Given task>
Leave the pictures out and quote every line from the start of the listing to the line with "scene.camera = cam", inclusive.

** start of Material **

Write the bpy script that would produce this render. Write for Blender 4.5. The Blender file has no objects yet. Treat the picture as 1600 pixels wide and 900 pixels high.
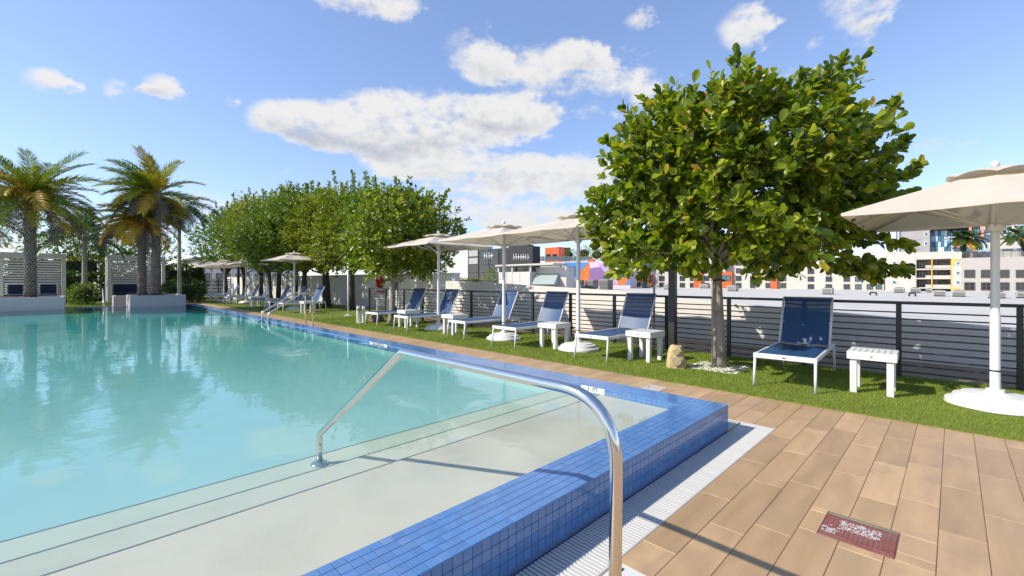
import bpy, math, random
import numpy as np
from mathutils import Vector, Matrix, Euler
random.seed(7)
rng = np.random.default_rng(11)
scene = bpy.context.scene
COL = scene.collection
R = math.radians
S2 = math.sqrt(2.0)

# ------------------------------------------------------------------ camera
EYE = 1.30
F = 690.0            # focal length in photo pixels (1600 wide)
HZ = 438.0           # horizon row in the photo
cam_data = bpy.data.cameras.new('camera')
cam = bpy.data.objects.new('camera', cam_data)
COL.objects.link(cam)
cam.location = (0, 0, EYE)
cam.rotation_euler = (R(90), 0, R(-45))
cam_data.sensor_fit = 'HORIZONTAL'
cam_data.sensor_width = 36.0
cam_data.lens = 36.0 * F / 1600.0
cam_data.shift_y = -(450.0 - HZ) / 1600.0
cam_data.clip_start = 0.02
cam_data.clip_end = 6000
scene.camera = cam

# ------------------------------------------------------------------ light, sky, exposure
SUN_VEC = Vector((-1.15, 0.63, 1.0)).normalized()     # towards the sun
SUN_EL = math.asin(SUN_VEC.z)
SUN_AZ = math.atan2(SUN_VEC.x, SUN_VEC.y)             # from +Y, clockwise
sl = bpy.data.lights.new('sun', 'SUN')
sl.energy = 3.8
sl.angle = R(0.53)
sl.color = (1.0, 0.93, 0.82)
sun = bpy.data.objects.new('sun', sl)
COL.objects.link(sun)
sun.rotation_euler = SUN_VEC.to_track_quat('Z', 'Y').to_euler()
sun.location = (-30, 16, 40)

scene.view_settings.view_transform = 'Standard'
scene.view_settings.look = 'None'
scene.view_settings.exposure = 0.65
scene.view_settings.gamma = 1.0
scene.view_settings.use_curve_mapping = False
scene.render.engine = 'CYCLES'
try:
    scene.cycles.use_denoising = True
    scene.cycles.max_bounces = 8
    scene.cycles.transparent_max_bounces = 24
    scene.cycles.volume_bounces = 1
    scene.cycles.sample_clamp_indirect = 6.0
except Exception:
    pass

SKY_STRENGTH = 0.15
def ang(u, v):
    """photo pixel -> azimuth (world, radians) and elevation of the direction"""
    a = math.atan((u - 800.0) / F)
    return R(45) - a, math.atan((HZ - v) / F * math.cos(a))

def build_world():
    w = bpy.data.worlds.new('World')
    scene.world = w
    w.use_nodes = True
    nt = w.node_tree
    nt.nodes.clear()
    N, L = nt.nodes, nt.links
    def nd(t, **k):
        n = N.new(t)
        for a, b in k.items(): setattr(n, a, b)
        return n
    def mth(op, a, b=None, c=None, clamp=False):
        n = nd('ShaderNodeMath', operation=op, use_clamp=clamp)
        for i, x in enumerate((a, b, c)):
            if x is None: continue
            if isinstance(x, (int, float)): n.inputs[i].default_value = x
            else: L.new(x, n.inputs[i])
        return n.outputs[0]
    sky = nd('ShaderNodeTexSky', sky_type='NISHITA')
    sky.sun_disc = False
    sky.sun_elevation = SUN_EL
    sky.sun_rotation = SUN_AZ
    sky.altitude = 0
    sky.air_density = 1.0
    sky.dust_density = 0.15
    sky.ozone_density = 3.0
    tc = nd('ShaderNodeTexCoord')
    sep = nd('ShaderNodeSeparateXYZ'); L.new(tc.outputs['Generated'], sep.inputs[0])
    az = mth('ARCTAN2', sep.outputs[1], sep.outputs[0])
    el = mth('ARCSINE', sep.outputs[2])
    # shape noise on the direction vector
    n1 = nd('ShaderNodeTexNoise'); n1.inputs['Scale'].default_value = 7.0
    n1.inputs['Detail'].default_value = 7.0; n1.inputs['Roughness'].default_value = 0.58
    mp = nd('ShaderNodeMapping'); mp.inputs['Scale'].default_value = (1, 1, 1.7)
    L.new(tc.outputs['Generated'], mp.inputs[0]); L.new(mp.outputs[0], n1.inputs['Vector'])
    n2 = nd('ShaderNodeTexNoise'); n2.inputs['Scale'].default_value = 26.0
    n2.inputs['Detail'].default_value = 6.0; n2.inputs['Roughness'].default_value = 0.6
    L.new(mp.outputs[0], n2.inputs['Vector'])
    f1 = n1.outputs[0]; f2 = n2.outputs[0]
    azd = mth('ADD', az, mth('MULTIPLY', mth('SUBTRACT', f2, 0.5), 0.07))
    eld = mth('ADD', el, mth('MULTIPLY', mth('SUBTRACT', f1, 0.5), 0.07))
    comb = nd('ShaderNodeCombineXYZ'); L.new(azd, comb.inputs[0]); L.new(eld, comb.inputs[1])
    P = comb.outputs[0]
    # clouds: photo centre (u, v), half sizes in pixels, weight
    blobs = [(560, 202, 165, 40, .85), (690, 182, 180, 40, .9), (470, 190, 80, 33, .9), (805, 175, 120, 27, .8), (640, 222, 190, 32, .8), (610, 165, 60, 20, .4),
             (770, 266, 185, 28, .75), (910, 272, 150, 36, .68), (640, 262, 100, 16, .5), (940, 185, 40, 20, .5),
             (740, 86, 62, 38, .8), (850, 108, 105, 36, .85), (905, 80, 48, 24, .7), (980, 134, 88, 26, .8), (965, 88, 60, 15, .5),
             (585, 2, 115, 24, .85), (475, 40, 16, 11, .5),
             (1165, 42, 55, 34, .9), (1352, 34, 66, 37, .9), (1302, 10, 40, 20, .6), (1002, 30, 32, 17, .75), (1275, 72, 22, 13, .7),
             (76, 122, 48, 22, .85), (258, 133, 38, 22, .85), (232, 142, 30, 12, .7), (178, 134, 28, 18, .5), (362, 154, 13, 10, .5),
             (1190, 122, 90, 20, .4), (380, 318, 200, 22, .55), (240, 352, 160, 20, .45), (790, 318, 230, 40, .62), (860, 360, 190, 34, .5), (1460, 225, 120, 22, .35), (448, 268, 16, 8, .4)]
    rr = random.Random(5)
    cl = []
    for (u, v, a, b, s) in blobs:
        ca, ce = ang(u, v)
        k = math.cos(math.atan((u - 800) / F))
        cl.append((ca, ce, a / F * k * k, b / F * k, s))
    for i in range(16):                      # the same kind of sky carries on behind the camera
        t = R(45) + R(66) + i * R(14.5) + rr.uniform(-.08, .08)
        t = (t + math.pi) % (2 * math.pi) - math.pi
        cl.append((t, rr.uniform(.12, .75), rr.uniform(.08, .24), rr.uniform(.03, .07), rr.uniform(.6, 1)))
    W = None; V = None
    for (ca, ce, sa, se, s) in cl:
        sub = nd('ShaderNodeVectorMath', operation='SUBTRACT'); L.new(P, sub.inputs[0]); sub.inputs[1].default_value = (ca, ce, 0)
        mul = nd('ShaderNodeVectorMath', operation='MULTIPLY'); L.new(sub.outputs[0], mul.inputs[0]); mul.inputs[1].default_value = (1 / sa, 1 / se, 0)
        dot = nd('ShaderNodeVectorMath', operation='DOT_PRODUCT'); L.new(mul.outputs[0], dot.inputs[0]); L.new(mul.outputs[0], dot.inputs[1])
        wgt = mth('MULTIPLY', mth('SUBTRACT', 1.35, dot.outputs['Value']), s)
        wgt = mth('MAXIMUM', wgt, 0.0)
        sp = nd('ShaderNodeSeparateXYZ'); L.new(mul.outputs[0], sp.inputs[0])
        wv = mth('MULTIPLY', wgt, sp.outputs[1])
        W = wgt if W is None else mth('ADD', W, wgt)
        V = wv if V is None else mth('ADD', V, wv)
    vv = mth('DIVIDE', V, mth('MAXIMUM', W, 0.02))
    Wc = mth('MINIMUM', W, 1.25)
    dens = mth('ADD', mth('MULTIPLY', Wc, 0.95), mth('ADD', mth('MULTIPLY', mth('SUBTRACT', f2, 0.5), 1.7), mth('MULTIPLY', mth('SUBTRACT', f1, 0.5), 1.6)))
    mr = nd('ShaderNodeMapRange', interpolation_type='SMOOTHSTEP'); L.new(dens, mr.inputs[0])
    mr.inputs[1].default_value = 0.36; mr.inputs[2].default_value = 1.18
    gate = nd('ShaderNodeMapRange', interpolation_type='SMOOTHSTEP'); L.new(W, gate.inputs[0])
    gate.inputs[1].default_value = 0.0; gate.inputs[2].default_value = 0.3
    den = mth('MULTIPLY', mr.outputs[0], gate.outputs[0])
    # flat grey undersides of the thick clouds
    sh = nd('ShaderNodeMapRange', interpolation_type='SMOOTHSTEP')
    L.new(mth('ADD', vv, mth('MULTIPLY', mth('SUBTRACT', f2, 0.5), 1.6)), sh.inputs[0])
    sh.inputs[1].default_value = -0.75; sh.inputs[2].default_value = 0.25
    thick = nd('ShaderNodeMapRange'); L.new(W, thick.inputs[0]); thick.inputs[1].default_value = 0.7; thick.inputs[2].default_value = 1.7
    grey = mth('MULTIPLY', mth('SUBTRACT', 1.0, sh.outputs[0]), thick.outputs[0], clamp=True)
    cc = nd('ShaderNodeMix', data_type='RGBA'); L.new(grey, cc.inputs['Factor'])
    k = 1.0 / SKY_STRENGTH
    cc.inputs[6].default_value = (0.56 * k, 0.555 * k, 0.55 * k, 1)
    cc.inputs[7].default_value = (0.34 * k, 0.36 * k, 0.395 * k, 1)
    # low air: pale band towards the horizon
    tint = nd('ShaderNodeMix', data_type='RGBA', blend_type='MULTIPLY'); tint.inputs['Factor'].default_value = 1.0
    gm = nd('ShaderNodeGamma'); gm.inputs['Gamma'].default_value = 0.78; L.new(sky.outputs[0], gm.inputs['Color'])
    L.new(gm.outputs[0], tint.inputs[6]); tint.inputs[7].default_value = (1.12, 1.15, 1.34, 1)
    mx = nd('ShaderNodeMix', data_type='RGBA')
    L.new(mth('MULTIPLY', den, 0.97), mx.inputs['Factor']); L.new(tint.outputs[2], mx.inputs[6]); L.new(cc.outputs[2], mx.inputs[7])
    bg = nd('ShaderNodeBackground'); bg.inputs['Strength'].default_value = SKY_STRENGTH
    L.new(mx.outputs[2], bg.inputs['Color'])
    out = nd('ShaderNodeOutputWorld'); L.new(bg.outputs[0], out.inputs['Surface'])
build_world()

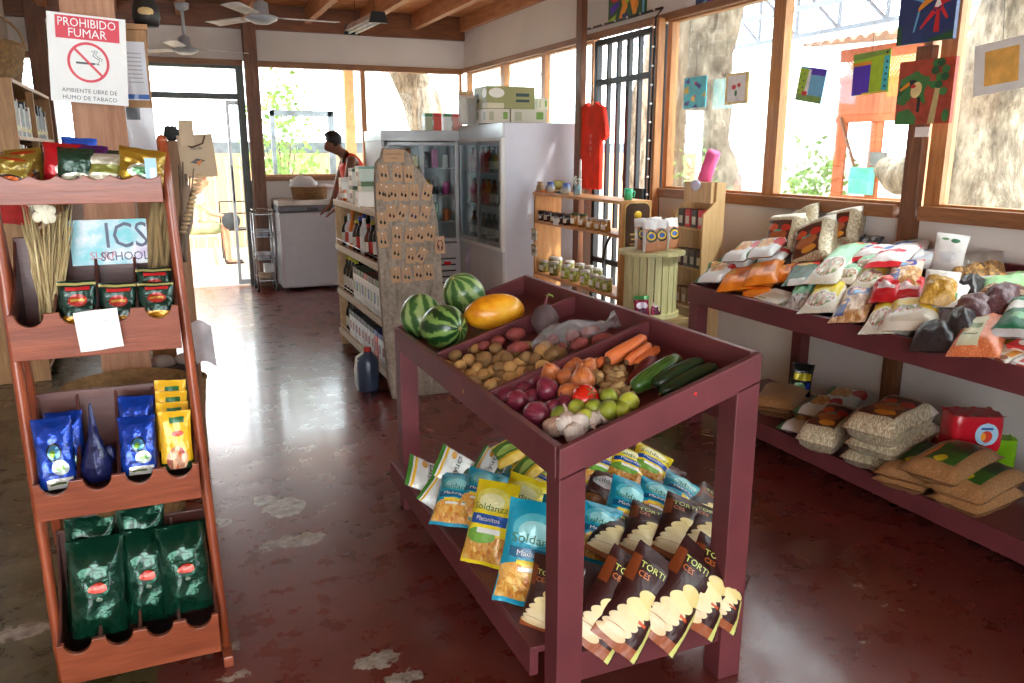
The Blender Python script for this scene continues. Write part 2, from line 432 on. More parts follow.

** end of Material **

Final result>
Write the bpy script that would produce this render. Write for Blender 4.5. The Blender file has no objects yet. Treat the picture as 1600 pixels wide and 900 pixels high.
import bpy, math, random
import numpy as np
from mathutils import Vector, Matrix, Euler
random.seed(7)
rng = np.random.default_rng(11)
scene = bpy.context.scene
COL = scene.collection
R = math.radians
S2 = math.sqrt(2.0)

# ------------------------------------------------------------------ camera
EYE = 1.30
F = 690.0            # focal length in photo pixels (1600 wide)
HZ = 438.0           # horizon row in the photo
cam_data = bpy.data.cameras.new('camera')
cam = bpy.data.objects.new('camera', cam_data)
COL.objects.link(cam)
cam.location = (0, 0, EYE)
cam.rotation_euler = (R(90), 0, R(-45))
cam_data.sensor_fit = 'HORIZONTAL'
cam_data.sensor_width = 36.0
cam_data.lens = 36.0 * F / 1600.0
cam_data.shift_y = -(450.0 - HZ) / 1600.0
cam_data.clip_start = 0.02
cam_data.clip_end = 6000
scene.camera = cam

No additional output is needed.